PROBLEM
Without the pictures, extract every line from the start of the material to the line containing "for t,a,b in", both ends included.

INFORMATION PROVIDED
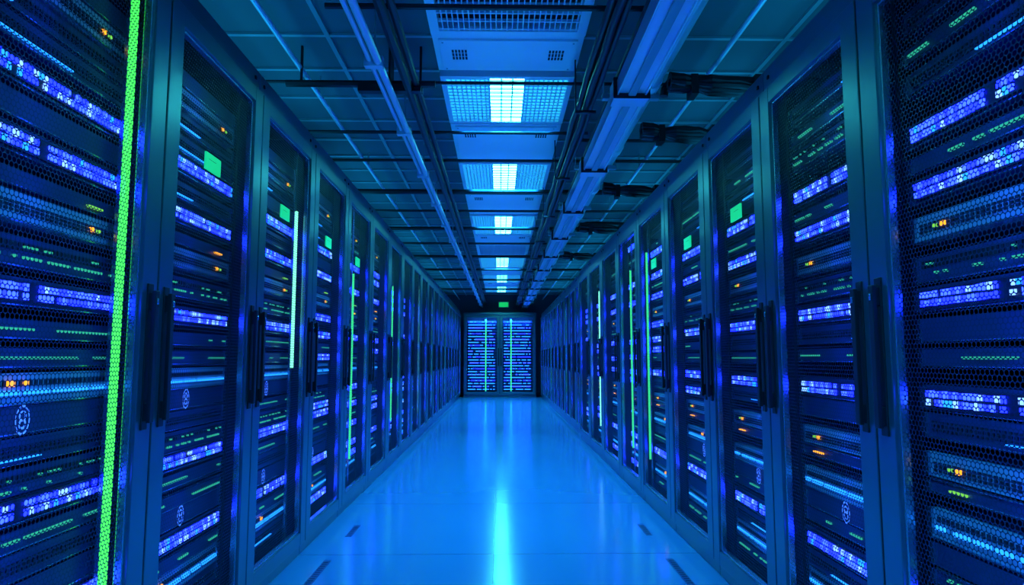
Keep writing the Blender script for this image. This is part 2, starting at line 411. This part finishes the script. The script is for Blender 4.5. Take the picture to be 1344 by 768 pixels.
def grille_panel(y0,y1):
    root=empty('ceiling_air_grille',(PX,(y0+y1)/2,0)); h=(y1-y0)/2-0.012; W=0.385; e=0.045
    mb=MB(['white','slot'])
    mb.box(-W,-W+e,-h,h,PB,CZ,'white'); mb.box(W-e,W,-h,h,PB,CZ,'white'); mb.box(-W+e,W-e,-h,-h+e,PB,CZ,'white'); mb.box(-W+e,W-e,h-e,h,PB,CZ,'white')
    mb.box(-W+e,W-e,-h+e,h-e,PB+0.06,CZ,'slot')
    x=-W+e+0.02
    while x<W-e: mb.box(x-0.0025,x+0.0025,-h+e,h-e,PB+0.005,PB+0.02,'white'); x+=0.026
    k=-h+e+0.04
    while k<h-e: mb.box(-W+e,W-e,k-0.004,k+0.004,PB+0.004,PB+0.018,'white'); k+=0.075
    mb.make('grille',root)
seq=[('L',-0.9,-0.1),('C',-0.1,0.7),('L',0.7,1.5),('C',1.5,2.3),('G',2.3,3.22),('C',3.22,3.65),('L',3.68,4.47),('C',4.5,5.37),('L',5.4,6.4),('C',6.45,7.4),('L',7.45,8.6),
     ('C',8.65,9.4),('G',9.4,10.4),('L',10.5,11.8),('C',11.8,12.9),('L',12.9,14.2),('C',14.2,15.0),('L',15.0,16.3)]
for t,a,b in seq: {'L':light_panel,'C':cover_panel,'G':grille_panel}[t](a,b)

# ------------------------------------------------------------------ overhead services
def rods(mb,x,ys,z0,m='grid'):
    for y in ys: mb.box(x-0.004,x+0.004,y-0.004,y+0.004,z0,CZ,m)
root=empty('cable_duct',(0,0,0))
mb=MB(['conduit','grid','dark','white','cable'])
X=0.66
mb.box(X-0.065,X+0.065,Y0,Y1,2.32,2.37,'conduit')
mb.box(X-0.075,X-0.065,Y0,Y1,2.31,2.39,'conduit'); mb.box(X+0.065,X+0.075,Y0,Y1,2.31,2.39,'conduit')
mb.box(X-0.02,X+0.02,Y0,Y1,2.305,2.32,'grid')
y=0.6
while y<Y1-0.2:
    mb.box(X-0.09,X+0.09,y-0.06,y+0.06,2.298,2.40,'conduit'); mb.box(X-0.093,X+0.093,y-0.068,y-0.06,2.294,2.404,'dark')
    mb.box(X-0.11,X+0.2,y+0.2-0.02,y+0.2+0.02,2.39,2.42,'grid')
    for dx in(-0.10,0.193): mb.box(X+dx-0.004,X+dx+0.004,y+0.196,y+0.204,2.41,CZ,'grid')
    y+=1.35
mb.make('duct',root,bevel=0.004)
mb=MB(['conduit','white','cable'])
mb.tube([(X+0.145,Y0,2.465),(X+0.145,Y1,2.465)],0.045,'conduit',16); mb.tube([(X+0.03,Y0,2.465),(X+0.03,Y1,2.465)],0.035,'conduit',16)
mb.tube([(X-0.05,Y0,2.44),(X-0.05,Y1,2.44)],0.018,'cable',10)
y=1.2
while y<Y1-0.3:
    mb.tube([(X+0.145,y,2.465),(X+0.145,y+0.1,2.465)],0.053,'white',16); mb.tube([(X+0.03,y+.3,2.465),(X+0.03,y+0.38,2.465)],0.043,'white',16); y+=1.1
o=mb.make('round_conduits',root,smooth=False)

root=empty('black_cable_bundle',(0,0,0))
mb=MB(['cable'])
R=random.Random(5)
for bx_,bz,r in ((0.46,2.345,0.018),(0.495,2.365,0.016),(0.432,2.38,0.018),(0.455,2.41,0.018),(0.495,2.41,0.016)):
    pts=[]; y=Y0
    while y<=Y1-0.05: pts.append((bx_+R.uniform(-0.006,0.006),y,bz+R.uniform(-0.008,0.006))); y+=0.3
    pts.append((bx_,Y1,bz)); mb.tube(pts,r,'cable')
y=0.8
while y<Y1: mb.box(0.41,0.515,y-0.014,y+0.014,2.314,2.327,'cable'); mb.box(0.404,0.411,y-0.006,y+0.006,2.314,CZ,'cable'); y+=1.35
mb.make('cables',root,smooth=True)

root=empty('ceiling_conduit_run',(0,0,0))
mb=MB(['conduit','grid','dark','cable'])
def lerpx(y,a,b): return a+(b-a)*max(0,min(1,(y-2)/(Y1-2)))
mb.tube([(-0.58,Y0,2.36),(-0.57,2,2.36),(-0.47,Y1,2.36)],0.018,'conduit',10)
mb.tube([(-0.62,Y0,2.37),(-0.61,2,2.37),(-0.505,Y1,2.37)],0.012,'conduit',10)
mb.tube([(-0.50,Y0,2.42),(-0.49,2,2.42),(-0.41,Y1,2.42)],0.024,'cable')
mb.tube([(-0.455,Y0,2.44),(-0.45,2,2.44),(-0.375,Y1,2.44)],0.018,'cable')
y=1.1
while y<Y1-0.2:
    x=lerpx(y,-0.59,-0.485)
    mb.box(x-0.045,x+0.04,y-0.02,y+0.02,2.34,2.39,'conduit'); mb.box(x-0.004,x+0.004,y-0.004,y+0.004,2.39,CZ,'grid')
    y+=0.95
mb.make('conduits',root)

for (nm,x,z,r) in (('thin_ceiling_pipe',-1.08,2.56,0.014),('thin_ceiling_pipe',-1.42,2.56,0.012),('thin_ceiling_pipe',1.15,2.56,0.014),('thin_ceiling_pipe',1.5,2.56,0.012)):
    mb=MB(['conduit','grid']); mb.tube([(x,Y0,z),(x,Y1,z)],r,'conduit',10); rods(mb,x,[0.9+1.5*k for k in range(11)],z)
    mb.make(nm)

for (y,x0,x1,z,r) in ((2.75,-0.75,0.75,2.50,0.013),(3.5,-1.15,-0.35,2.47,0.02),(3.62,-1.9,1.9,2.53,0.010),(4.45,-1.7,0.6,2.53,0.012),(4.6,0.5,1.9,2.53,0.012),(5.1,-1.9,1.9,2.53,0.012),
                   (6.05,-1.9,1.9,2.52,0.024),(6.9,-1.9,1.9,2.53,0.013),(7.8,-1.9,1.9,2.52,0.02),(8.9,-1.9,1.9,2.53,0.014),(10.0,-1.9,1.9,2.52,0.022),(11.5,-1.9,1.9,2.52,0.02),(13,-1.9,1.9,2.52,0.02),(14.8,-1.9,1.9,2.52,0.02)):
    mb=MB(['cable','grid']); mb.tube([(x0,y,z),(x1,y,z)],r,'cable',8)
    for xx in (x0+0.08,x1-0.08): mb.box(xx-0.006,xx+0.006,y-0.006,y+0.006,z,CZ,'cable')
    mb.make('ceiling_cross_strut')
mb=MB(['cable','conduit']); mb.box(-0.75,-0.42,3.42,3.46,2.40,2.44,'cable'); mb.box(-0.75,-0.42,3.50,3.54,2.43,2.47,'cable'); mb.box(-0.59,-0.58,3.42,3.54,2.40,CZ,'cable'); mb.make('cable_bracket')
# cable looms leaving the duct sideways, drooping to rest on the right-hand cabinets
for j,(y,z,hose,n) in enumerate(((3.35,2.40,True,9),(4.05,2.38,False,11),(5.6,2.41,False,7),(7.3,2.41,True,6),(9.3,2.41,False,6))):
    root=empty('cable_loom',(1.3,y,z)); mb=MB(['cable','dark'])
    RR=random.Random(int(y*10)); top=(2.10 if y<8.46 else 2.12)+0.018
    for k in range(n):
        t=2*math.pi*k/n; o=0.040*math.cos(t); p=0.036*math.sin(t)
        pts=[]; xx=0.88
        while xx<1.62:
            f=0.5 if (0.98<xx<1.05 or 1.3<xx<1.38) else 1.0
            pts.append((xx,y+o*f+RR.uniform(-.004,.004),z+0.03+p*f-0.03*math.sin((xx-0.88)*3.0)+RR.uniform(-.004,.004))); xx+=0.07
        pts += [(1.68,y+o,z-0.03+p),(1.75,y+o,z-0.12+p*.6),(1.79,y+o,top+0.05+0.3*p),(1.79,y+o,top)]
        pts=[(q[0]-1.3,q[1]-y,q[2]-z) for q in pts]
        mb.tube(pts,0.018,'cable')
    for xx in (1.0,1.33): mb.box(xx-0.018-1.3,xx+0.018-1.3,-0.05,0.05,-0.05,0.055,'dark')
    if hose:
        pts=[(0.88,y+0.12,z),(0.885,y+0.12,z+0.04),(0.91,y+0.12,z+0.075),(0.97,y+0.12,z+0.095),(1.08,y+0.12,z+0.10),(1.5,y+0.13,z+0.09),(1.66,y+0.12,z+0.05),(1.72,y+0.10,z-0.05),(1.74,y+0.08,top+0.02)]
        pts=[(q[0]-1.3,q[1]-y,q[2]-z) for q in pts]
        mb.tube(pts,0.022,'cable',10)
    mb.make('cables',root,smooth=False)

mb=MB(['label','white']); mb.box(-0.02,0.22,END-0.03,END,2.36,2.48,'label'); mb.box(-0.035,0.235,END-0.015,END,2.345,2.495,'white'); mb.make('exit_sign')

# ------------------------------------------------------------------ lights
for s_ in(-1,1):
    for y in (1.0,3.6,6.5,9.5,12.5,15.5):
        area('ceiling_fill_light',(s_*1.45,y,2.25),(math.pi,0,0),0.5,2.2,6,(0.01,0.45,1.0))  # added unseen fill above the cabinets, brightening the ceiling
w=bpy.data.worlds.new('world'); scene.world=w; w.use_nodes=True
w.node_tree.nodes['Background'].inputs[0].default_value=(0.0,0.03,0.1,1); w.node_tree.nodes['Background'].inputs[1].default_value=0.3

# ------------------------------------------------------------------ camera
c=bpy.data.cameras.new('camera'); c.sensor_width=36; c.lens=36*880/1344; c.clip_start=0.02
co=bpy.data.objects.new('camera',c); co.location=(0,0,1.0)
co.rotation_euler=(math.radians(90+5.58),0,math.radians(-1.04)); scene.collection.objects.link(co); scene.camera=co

EXERCISE OUTPUT
Keep writing the Blender script for this image. This is part 2, starting at line 411. This part finishes the script. The script is for Blender 4.5. Take the picture to be 1344 by 768 pixels.
def grille_panel(y0,y1):
    root=empty('ceiling_air_grille',(PX,(y0+y1)/2,0)); h=(y1-y0)/2-0.012; W=0.385; e=0.045
    mb=MB(['white','slot'])
    mb.box(-W,-W+e,-h,h,PB,CZ,'white'); mb.box(W-e,W,-h,h,PB,CZ,'white'); mb.box(-W+e,W-e,-h,-h+e,PB,CZ,'white'); mb.box(-W+e,W-e,h-e,h,PB,CZ,'white')
    mb.box(-W+e,W-e,-h+e,h-e,PB+0.06,CZ,'slot')
    x=-W+e+0.02
    while x<W-e: mb.box(x-0.0025,x+0.0025,-h+e,h-e,PB+0.005,PB+0.02,'white'); x+=0.026
    k=-h+e+0.04
    while k<h-e: mb.box(-W+e,W-e,k-0.004,k+0.004,PB+0.004,PB+0.018,'white'); k+=0.075
    mb.make('grille',root)
seq=[('L',-0.9,-0.1),('C',-0.1,0.7),('L',0.7,1.5),('C',1.5,2.3),('G',2.3,3.22),('C',3.22,3.65),('L',3.68,4.47),('C',4.5,5.37),('L',5.4,6.4),('C',6.45,7.4),('L',7.45,8.6),
     ('C',8.65,9.4),('G',9.4,10.4),('L',10.5,11.8),('C',11.8,12.9),('L',12.9,14.2),('C',14.2,15.0),('L',15.0,16.3)]
for t,a,b in seq: {'L':light_panel,'C':cover_panel,'G':grille_panel}[t](a,b)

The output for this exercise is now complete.